Watch This DARPA Submarine Hunter in Action

The military has conducted the first speed tests of its autonomous vessel.

by William Hoffman
YouTube

The next-generation submarine hunter is here, but subs won’t hear or see it coming.

The Defense Advanced Research Projects Agency (DARPA) has been researching and building an autonomous vessel that can track submarines below the water’s surface, and now the vessel is taking to the seas for the first time.

DARPA, an agency of the U.S. Department of Defense, posted a video of the Anti-Submarine Warfare (ASW) Continuous Trail Unmanned Vessel (ACTUV) conducting a speed test near its construction site in Portland, Oregon.

According to the YouTube post, the vessel was able to reach a top speed of 27 knots or 31 miles per hour and is scheduled to be christened on April 7.

The vessel is meant to robustly track quiet diesel electric submarines without a crew member ever having to set foot on the deck of the ship during an operation.

An aerial shot flies over the DARPA vessel as it's lowered into the water.  

YouTube 

DARPA still has yet to show off the autonomous navigation system fully in action, as the video shows crew members aboard the ship during testing.

Of course, a fully human-less boat makes for complications when dealing with the litany of maritime laws the vessel will have to abide by, not to mention making what DARPA calls “autonomous interactions with an intelligent adversary.” In other words, what happens if this boat comes across an enemy combatant? Or it crosses into foreign waters?

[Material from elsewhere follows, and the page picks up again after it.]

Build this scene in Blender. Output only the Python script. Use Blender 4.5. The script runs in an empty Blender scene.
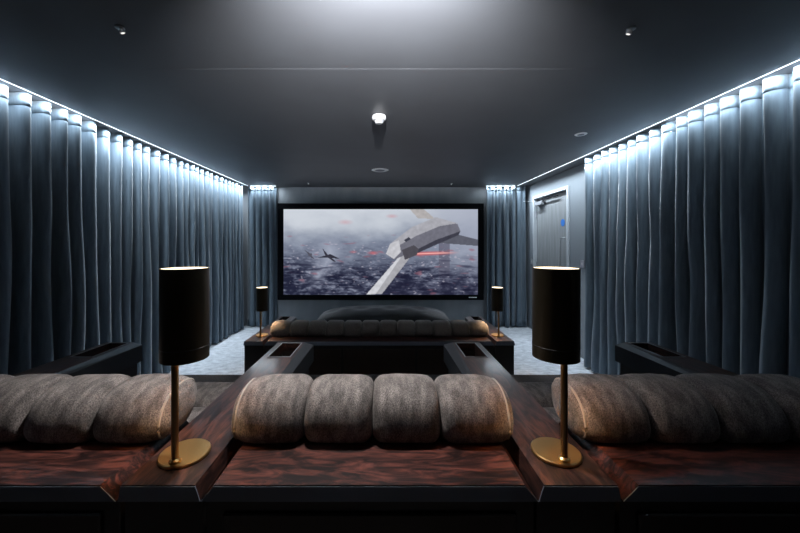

Or any human who is not the U.S. military tries to interact with it?

No boat has traversed long oceanic trips autonomously without getting lost, so this vessel will likely serve as one of the first tests of a system designed to do just that.

The DARPA Vessel achieves a top speedo of 27 knots. 

YouTube 

The military has already proven it can make and use autonomous boats with the development of a swarm of ships that can converge on an enemy and overwhelm them without risking the lives of Navy sailors.

More answers regarding the submarine tracking autonomous navigation system will come when the agency christens the vessel in April.